Followers of my columns know that I think Intel (INTC -2.40%) is in desperate need of a leadership change, particularly at the top of the organization.  

The company's execution in trying to enter new markets has been abysmal, with the company's failure to become a credible player in the mobile system-on-a-chip business being the most obvious example of that failure, but certainly not the only one.

An Intel processor.

Image source: Intel.

It's not just Intel's failure to enter new markets that has me calling for new management at Intel; it's the fact that the company has fumbled some of its key competitive advantages, with chip manufacturing technology being the most egregious example.

As Intel's execution continued to deteriorate, company executives and technologists made many statements that, put mildly, haven't aged well. Here are two.

The competition didn't collapse

In April 2012, Intel Senior Fellow Mark Bohr reportedly said that "the foundry model is collapsing."

Intel is what's called an "integrated device manufacturer" (IDM), which is another way of saying it's a company that designs and manufactures its own chips. The "foundry model" Bohr was referring to is what most of the rest of the chip industry uses. Under this model, many chip design houses, known as fabless semiconductor companies, design chips but then outsource the production to third parties.

Well, the collapse that Bohr said was happening didn't happen.
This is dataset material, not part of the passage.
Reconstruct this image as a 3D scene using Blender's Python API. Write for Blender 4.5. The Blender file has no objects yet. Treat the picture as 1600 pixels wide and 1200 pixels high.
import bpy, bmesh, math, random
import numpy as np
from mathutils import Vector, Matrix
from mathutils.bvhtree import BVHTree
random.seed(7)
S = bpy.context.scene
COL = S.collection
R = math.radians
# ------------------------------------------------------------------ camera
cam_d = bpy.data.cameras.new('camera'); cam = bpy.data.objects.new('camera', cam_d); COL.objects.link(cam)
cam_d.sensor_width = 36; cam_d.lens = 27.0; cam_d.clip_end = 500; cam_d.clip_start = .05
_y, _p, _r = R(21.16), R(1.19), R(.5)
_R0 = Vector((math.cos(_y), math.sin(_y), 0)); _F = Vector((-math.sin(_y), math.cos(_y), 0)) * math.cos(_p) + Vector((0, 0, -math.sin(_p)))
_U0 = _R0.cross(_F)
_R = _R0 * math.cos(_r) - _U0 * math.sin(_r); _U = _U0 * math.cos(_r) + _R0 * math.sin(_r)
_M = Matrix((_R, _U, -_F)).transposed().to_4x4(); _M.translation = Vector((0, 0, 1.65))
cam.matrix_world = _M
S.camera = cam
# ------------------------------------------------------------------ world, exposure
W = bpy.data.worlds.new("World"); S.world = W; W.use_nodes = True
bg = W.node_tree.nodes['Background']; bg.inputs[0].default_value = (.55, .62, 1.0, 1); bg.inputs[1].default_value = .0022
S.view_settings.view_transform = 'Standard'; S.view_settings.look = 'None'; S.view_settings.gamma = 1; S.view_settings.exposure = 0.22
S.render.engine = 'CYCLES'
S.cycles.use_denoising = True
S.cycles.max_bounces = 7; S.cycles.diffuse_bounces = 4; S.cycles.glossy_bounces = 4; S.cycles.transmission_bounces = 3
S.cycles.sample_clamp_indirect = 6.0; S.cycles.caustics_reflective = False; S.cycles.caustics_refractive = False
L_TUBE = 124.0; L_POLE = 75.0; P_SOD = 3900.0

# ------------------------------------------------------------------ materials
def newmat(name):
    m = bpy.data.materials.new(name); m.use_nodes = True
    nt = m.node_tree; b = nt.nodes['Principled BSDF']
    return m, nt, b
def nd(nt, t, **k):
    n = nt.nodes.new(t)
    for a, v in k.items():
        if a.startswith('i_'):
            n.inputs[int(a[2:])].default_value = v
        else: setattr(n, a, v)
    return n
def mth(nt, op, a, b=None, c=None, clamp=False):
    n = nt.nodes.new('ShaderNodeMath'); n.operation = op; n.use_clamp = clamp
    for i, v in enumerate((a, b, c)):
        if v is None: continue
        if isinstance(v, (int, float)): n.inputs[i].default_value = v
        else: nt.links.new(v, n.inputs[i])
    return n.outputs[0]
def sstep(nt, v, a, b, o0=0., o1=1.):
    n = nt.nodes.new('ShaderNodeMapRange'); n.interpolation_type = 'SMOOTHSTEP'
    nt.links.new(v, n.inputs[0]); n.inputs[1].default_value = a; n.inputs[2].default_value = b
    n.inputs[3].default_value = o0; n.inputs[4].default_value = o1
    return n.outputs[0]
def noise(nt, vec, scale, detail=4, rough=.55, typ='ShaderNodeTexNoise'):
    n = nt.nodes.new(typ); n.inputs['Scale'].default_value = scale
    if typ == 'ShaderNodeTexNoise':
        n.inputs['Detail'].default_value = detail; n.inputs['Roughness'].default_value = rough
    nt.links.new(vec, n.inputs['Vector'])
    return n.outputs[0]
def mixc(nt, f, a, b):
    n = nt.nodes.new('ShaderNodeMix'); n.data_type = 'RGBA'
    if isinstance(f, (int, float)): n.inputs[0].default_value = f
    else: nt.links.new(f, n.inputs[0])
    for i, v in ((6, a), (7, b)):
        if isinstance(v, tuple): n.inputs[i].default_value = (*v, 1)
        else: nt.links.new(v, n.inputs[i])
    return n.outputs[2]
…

Instead, the fabless model grew stronger as the foundries accelerated the pace of their technology development and deepened their relationships with their fabless customers.

Today, Taiwan Semiconductor Manufacturing Company (TSM -3.45%), the leading foundry, commands a market capitalization of $182 billion, while Intel is slightly less valuable at about $162 billion.

TSM Market Cap Chart

TSM Market Cap data by YCharts

So much for the "collapse."

10-nanometer fail

Back on Intel's July 2015 earnings call, CEO Brian Krzanich admitted that the company's troubled 10-nanometer chip-manufacturing technology would be late. The first products built on this technology had previously been expected to go into production in the second half of 2016, but that timeline was pushed out to the second half of 2017.

Not only was Intel supposed to launch that first 10-nanometer product, known as Cannon Lake, in the second half of 2017, but the company was supposed to transition "a large percentage of [Intel's] CPUs in volume in the second half of 2017" on that technology.

Intel obviously missed the mark here, as these chips are now expected to roll out in the second half of 2018. But that's not the end of the "fail" here. In explaining Intel's plans, Krzanich threw some serious shade on its competitors.

"We believe that we'll continue to lead [the competition] with roughly the same leadership position that we have today," Krzanich said. "We base that on, one, what really counts when I talk about 2017 -- that's not samples, that's not small volume."

This is very obviously a dig at its chip manufacturing competitors.

The joke is on Intel here, though, because Samsung (NASDAQOTH: SSNLF) has shipped millions of Galaxy S8 smartphones with chips built using its 10-nanometer technology, customers can buy iPad Pro tablets today with TSMC 10-nanometer-based A10X chips, and they'll soon be able to buy iPhones -- which ship in the tens of millions per quarter -- with TSMC 10-nanometer-based A11 Fusion chips.

You won't be able to buy a computer with an Intel 10-nanometer-based chip until sometime next year.

It'll be interesting to see -- if the question comes up on the earnings call later this week -- if Krzanich still thinks Intel still leads the competition with respect to chip-manufacturing technology by the same amount it had in the past.